I can't believe I'm arguing about this either.


Better detail?

Better detail?

Cripes.

..anyway. It does fucking matter, because it's a cynical, manipulative ploy on their readers, and it encourages the kind of petty oneupmanship that's utterly repellant about indie music. You can get the more idiotic sections of readership arguing about a single, pathetic 1/100th increment.

A case in point: the only other journalistic sector that regularly uses this kind of granularity is the younger end of the videogame market (things like Edge took to a broader stroke years ago; the latter was met with howls of derision when it suggested dropiing scores altogether).

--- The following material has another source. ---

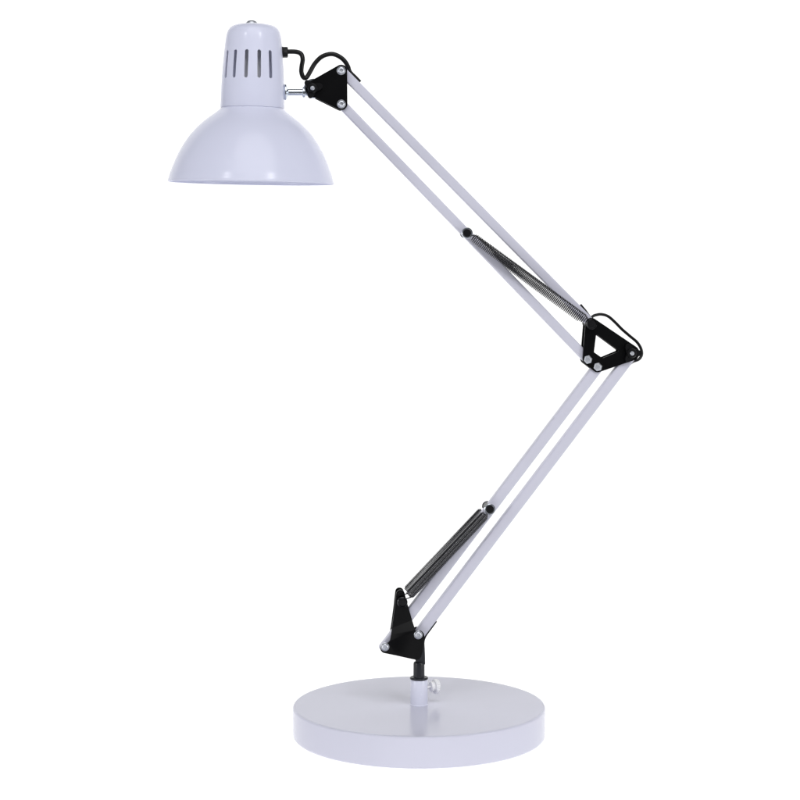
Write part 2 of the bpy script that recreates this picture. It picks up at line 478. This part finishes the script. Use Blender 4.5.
# flex ----------------------------------------------------------------------------------------------------
def cord(pts, r, n=10, taper=None):
    bm = B(); c = catmull([Q(*p) for p in pts], 8)
    rad = None
    if taper: rad = [taper[0] + (taper[1] - taper[0]) * max(0, min(1, (i / (len(c) - 1) - taper[2]) / (taper[3] - taper[2]))) for i in range(len(c))]
    add_tube(bm, c, r, 12, radii=rad)
    return link('power_cord', bm, M['cord'], lamp, smooth=60)
cord([(284, 52.2, 0), (290, 51.6, 0), (297, 52.0, 1), (301.2, 54.2, 2), (302.7, 59.5, 3), (301.7, 66, 3), (301.4, 72, 2), (303.3, 77.2, 1), (306.5, 77.4, 0), (310.2, 71.5, -1), (314.5, 64, -2), (320.5, 57.6, -2), (327, 54.6, -2), (333.5, 54.2, -2), (340, 57, -2), (345, 61.5, -2), (348.2, 67, -2), (350.4, 71.6, -1), (355.6, 76.6, 0), (360.4, 81.8, 0)], 2.3, taper=(2.35, 1.35, .84, .92))
cord([(580.3, 304.7, 0), (585.4, 310.8, 0), (590.3, 317.2, -1), (594.5, 315.4, -3), (601, 314.3, -4), (608, 316.3, -4), (615, 322.2, -4), (622, 329.3, -4), (630, 336.2, -4), (637, 342.2, -4), (641, 348.8, -4), (641.6, 355, -4), (638.6, 359.4, -3), (633, 361.6, -2), (629, 364.5, 0), (625.5, 368.4, 0), (622, 372.6, 0)], 1.45, taper=(1.35, 1.5, .08, .2))
cord([(436.0, 620.8, 3), (431.0, 627.6, 3), (425.8, 634.8, 3), (423.6, 639.6, 2), (422.8, 646, 1)], 1.5)

# ------------------------------------------------------------------ white sweep the lamp stands on, backlit by added unseen lights
def backlit():
    m = bpy.data.materials.new('white_acrylic'); m.use_nodes = True; nt = m.node_tree
    nt.nodes.remove(nt.nodes['Principled BSDF'])
    out = nt.nodes['Material Output']
    df = nt.nodes.new('ShaderNodeBsdfDiffuse'); tr = nt.nodes.new('ShaderNodeBsdfTranslucent'); mx = nt.nodes.new('ShaderNodeMixShader')
    df.inputs['Color'].default_value = (.85, .85, .85, 1); tr.inputs['Color'].default_value = (.9, .9, .9, 1)
    mx.inputs[0].default_value = .7
    nt.links.new(df.outputs[0], mx.inputs[1]); nt.links.new(tr.outputs[0], mx.inputs[2]); nt.links.new(mx.outputs[0], out.inputs[0])
    return m
bm = B(); path = [(-.8, 0), (-.4, 0), (0, 0), (.9, 0)]
for i in range(1, 13):
    a = R(90 * i / 12); path.append((.9 + .6 * math.sin(a), .6 - .6 * math.cos(a)))
path += [(1.5, 1.4), (1.5, 2.4)]
vs = [[bm.verts.new((x, yy, zz)) for (yy, zz) in path] for x in (-2.0, 2.0)]
for i in range(len(path) - 1): bm.faces.new((vs[0][i], vs[1][i], vs[1][i + 1], vs[0][i + 1]))
sw = link('backdrop', bm, backlit(), smooth=60)
sw['kind'] = 'structure'; sw['label'] = 'plain white seamless studio backdrop under and behind the lamp'

# ------------------------------------------------------------------ light
def area(name, loc, target, size, power, col=(1, 1, 1), sy=None):
    l = bpy.data.lights.new(name, 'AREA'); l.energy = power; l.color = col
    l.shape = 'RECTANGLE'; l.size = size; l.size_y = sy or size
    o = bpy.data.objects.new(name, l); C.objects.link(o); o.location = loc
    o.rotation_euler = (Vector(target) - Vector(loc)).to_track_quat('-Z', 'Y').to_euler()
    o['kind'] = 'structure'
    return o
area('backlight_floor', (0, .45, -.5), (0, .45, 0), 3.6, 47, sy=2.4)  # added under the sweep to wash it white, shadows included
area('backlight_wall', (0, 2.4, .9), (0, 0, .9), 4.4, 86, sy=3.4)  # added behind the sweep to keep it plain white
def polar(az, el, d, c=(-.05, 0, .38)):
    return (c[0] + d * math.sin(R(az)) * math.cos(R(el)), c[1] - d * math.cos(R(az)) * math.cos(R(el)), c[2] + d * math.sin(R(el)))
MID = (-.05, 0, .38)
area('spot_left', polar(-33, 33, 1.9), MID, .10, 2.8)
area('softbox_right', polar(31, 33, 1.9), MID, .26, 5)
area('added_fill', polar(8, 52, 1.9), MID, 1.7, 19).data.shape = 'DISK'  # added broad fill, brightens the upper dome
area('side_softbox_left', polar(-60, 1, 1.6), MID, .42, 7)
area('side_softbox_right', polar(60, 1, 1.6), MID, .42, 7)

w = bpy.data.worlds.new('World'); bpy.context.scene.world = w; w.use_nodes = True
bg = w.node_tree.nodes['Background']; bg.inputs[0].default_value = (.95, .97, 1, 1); bg.inputs[1].default_value = .12

# ------------------------------------------------------------------ camera
cam = bpy.data.cameras.new('camera'); co = bpy.data.objects.new('camera', cam); C.objects.link(co)
co.location = (0, -F * S, EYE * S); co.rotation_euler = (R(90), 0, 0)
cam.sensor_width = 36; cam.lens = 36 * F / 800; cam.shift_y = -(400 - HZ) / 800
cam.clip_start = .05; cam.clip_end = 50
sc = bpy.context.scene; sc.camera = co
sc.view_settings.view_transform = 'Standard'; sc.view_settings.look = 'None'
sc.view_settings.exposure = 0; sc.view_settings.gamma = 1
sc.cycles.max_bounces = 10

Be apathetic about it if you like, but it's characteristic of the semi-autistic, immature side of music fandom, and I'd be pleased to see it gone.


I heard once the sites editor

has final say on the rating regardless of the review


I can't really see that...

seen as it does 25 album reviews a week.

Maybe the major ones or something...


re-releases don't count

methinks

Because then you're grappling with "classic album" status. And it would cloud the reviewer's judgement


OK Computer got 10.0 by Pitchfork on release? Has it really being going 10 years????

Really???? That's like before the Internet worked properly!


Only two albums I love that got 10.0

OK Computer and Source Tags and Codes

and was I dreaming, or did Make Up the Breakdown also get a 10.0 at some point?


Bizarrely


they've been going

since 1996 I think. Odelay got reviewed when it came out.